■ **DIRECTIONS FOR THIS TASK**:
Reproduce the full listing below unchanged, apart from the pictures.

==== SOURCE DATA ====

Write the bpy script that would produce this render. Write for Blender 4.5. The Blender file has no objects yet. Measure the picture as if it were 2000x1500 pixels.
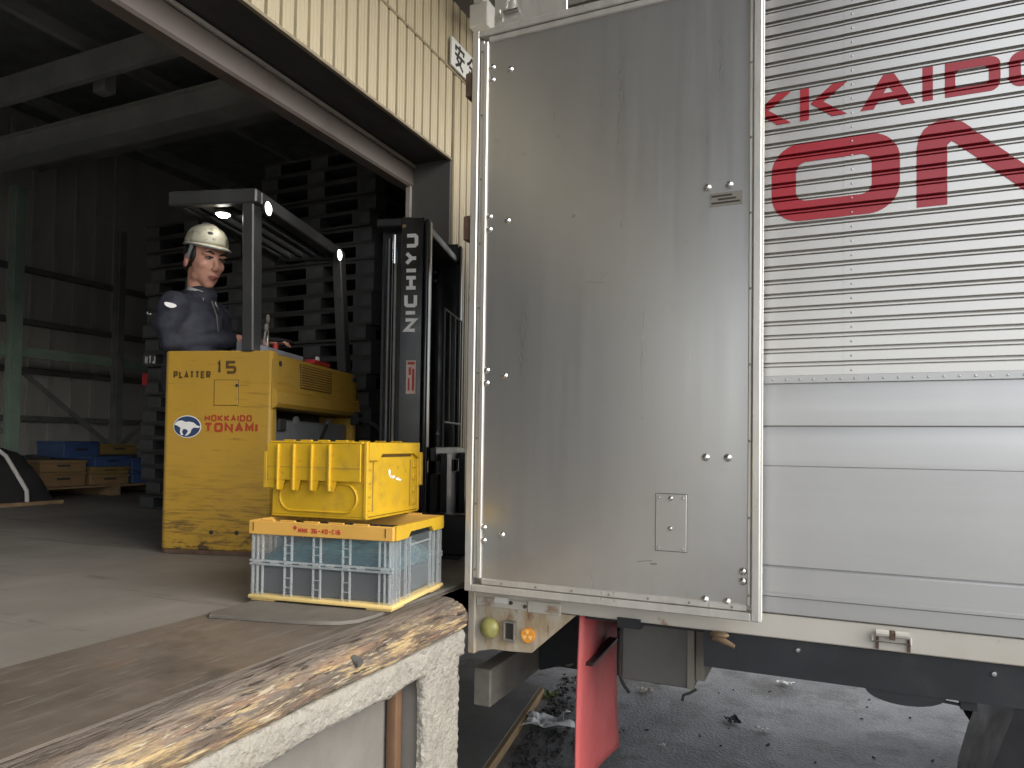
import bpy, bmesh, math, random
from mathutils import Vector, Matrix, noise
random.seed(7)
R = math.radians
PI = math.pi
scene = bpy.context.scene
COL = scene.collection

# ------------------------------------------------------------------ camera
cam = bpy.data.cameras.new('camera')
cam.sensor_width = 36.0
cam.lens = 1393 / 2000 * 36
cam.shift_y = 0.041
cam.clip_start = 0.05
cam.clip_end = 800
camo = bpy.data.objects.new('camera', cam)
COL.objects.link(camo)
_ps, _th, _ro = R(23.965), R(1.465), R(0.80)
_F = Vector((-math.sin(_ps) * math.cos(_th), math.cos(_ps) * math.cos(_th), math.sin(_th)))
_R0 = Vector((math.cos(_ps), math.sin(_ps), 0))
_U0 = _R0.cross(_F)
_Rr = _R0 * math.cos(_ro) + _U0 * math.sin(_ro)
_U = _U0 * math.cos(_ro) - _R0 * math.sin(_ro)
camo.matrix_world = Matrix(((_Rr.x, _U.x, -_F.x, 0), (_Rr.y, _U.y, -_F.y, 0), (_Rr.z, _U.z, -_F.z, 1.55), (0, 0, 0, 1)))
scene.camera = camo

# ------------------------------------------------------------------ daylight
SUN_DIR = Vector((1.0, -0.12, 0.66)).normalized()      # towards the sun
elev = math.asin(SUN_DIR.z)
azim = math.atan2(SUN_DIR.x, SUN_DIR.y)                 # clockwise from +Y
world = bpy.data.worlds.new('World')
scene.world = world
world.use_nodes = True
wn = world.node_tree
sky = wn.nodes.new('ShaderNodeTexSky')
sky.sky_type = 'NISHITA'
sky.sun_disc = False
sky.sun_elevation = elev
sky.sun_rotation = azim
sky.air_density = 1.0
sky.dust_density = 1.2
sky.ozone_density = 1.0
hs = wn.nodes.new('ShaderNodeHueSaturation')            # thin bright cloud: much paler than a clear blue sky
hs.inputs['Saturation'].default_value = 0.26
wn.links.new(sky.outputs[0], hs.inputs['Color'])
wn.links.new(hs.outputs[0], wn.nodes['Background'].inputs[0])
wn.nodes['Background'].inputs[1].default_value = 0.15
sl = bpy.data.lights.new('sun', 'SUN')
sl.energy = 1.1
sl.angle = R(50)
sl.color = (1.0, 0.93, 0.82)
so = bpy.data.objects.new('sun', sl)
COL.objects.link(so)
so.rotation_euler = SUN_DIR.to_track_quat('Z', 'Y').to_euler()
so.location = (20, -15, 20)
scene.view_settings.view_transform = 'Standard'
scene.view_settings.look = 'None'
scene.view_settings.gamma = 1.0
scene.view_settings.exposure = 1.3
scene.view_settings.use_curve_mapping = False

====

■ **RESPONSE TO THE EXERCISE**:
Write the bpy script that would produce this render. Write for Blender 4.5. The Blender file has no objects yet. Measure the picture as if it were 2000x1500 pixels.
import bpy, bmesh, math, random
from mathutils import Vector, Matrix, noise
random.seed(7)
R = math.radians
PI = math.pi
scene = bpy.context.scene
COL = scene.collection

# ------------------------------------------------------------------ camera
cam = bpy.data.cameras.new('camera')
cam.sensor_width = 36.0
cam.lens = 1393 / 2000 * 36
cam.shift_y = 0.041
cam.clip_start = 0.05
cam.clip_end = 800
camo = bpy.data.objects.new('camera', cam)
COL.objects.link(camo)
_ps, _th, _ro = R(23.965), R(1.465), R(0.80)
_F = Vector((-math.sin(_ps) * math.cos(_th), math.cos(_ps) * math.cos(_th), math.sin(_th)))
_R0 = Vector((math.cos(_ps), math.sin(_ps), 0))
_U0 = _R0.cross(_F)
_Rr = _R0 * math.cos(_ro) + _U0 * math.sin(_ro)
_U = _U0 * math.cos(_ro) - _R0 * math.sin(_ro)
camo.matrix_world = Matrix(((_Rr.x, _U.x, -_F.x, 0), (_Rr.y, _U.y, -_F.y, 0), (_Rr.z, _U.z, -_F.z, 1.55), (0, 0, 0, 1)))
scene.camera = camo

# ------------------------------------------------------------------ daylight
SUN_DIR = Vector((1.0, -0.12, 0.66)).normalized()      # towards the sun
elev = math.asin(SUN_DIR.z)
azim = math.atan2(SUN_DIR.x, SUN_DIR.y)                 # clockwise from +Y
world = bpy.data.worlds.new('World')
scene.world = world
world.use_nodes = True
wn = world.node_tree
sky = wn.nodes.new('ShaderNodeTexSky')
sky.sky_type = 'NISHITA'
sky.sun_disc = False
sky.sun_elevation = elev
sky.sun_rotation = azim
sky.air_density = 1.0
sky.dust_density = 1.2
sky.ozone_density = 1.0
hs = wn.nodes.new('ShaderNodeHueSaturation')            # thin bright cloud: much paler than a clear blue sky
hs.inputs['Saturation'].default_value = 0.26
wn.links.new(sky.outputs[0], hs.inputs['Color'])
wn.links.new(hs.outputs[0], wn.nodes['Background'].inputs[0])
wn.nodes['Background'].inputs[1].default_value = 0.15
sl = bpy.data.lights.new('sun', 'SUN')
sl.energy = 1.1
sl.angle = R(50)
sl.color = (1.0, 0.93, 0.82)
so = bpy.data.objects.new('sun', sl)
COL.objects.link(so)
so.rotation_euler = SUN_DIR.to_track_quat('Z', 'Y').to_euler()
so.location = (20, -15, 20)
scene.view_settings.view_transform = 'Standard'
scene.view_settings.look = 'None'
scene.view_settings.gamma = 1.0
scene.view_settings.exposure = 1.3
scene.view_settings.use_curve_mapping = False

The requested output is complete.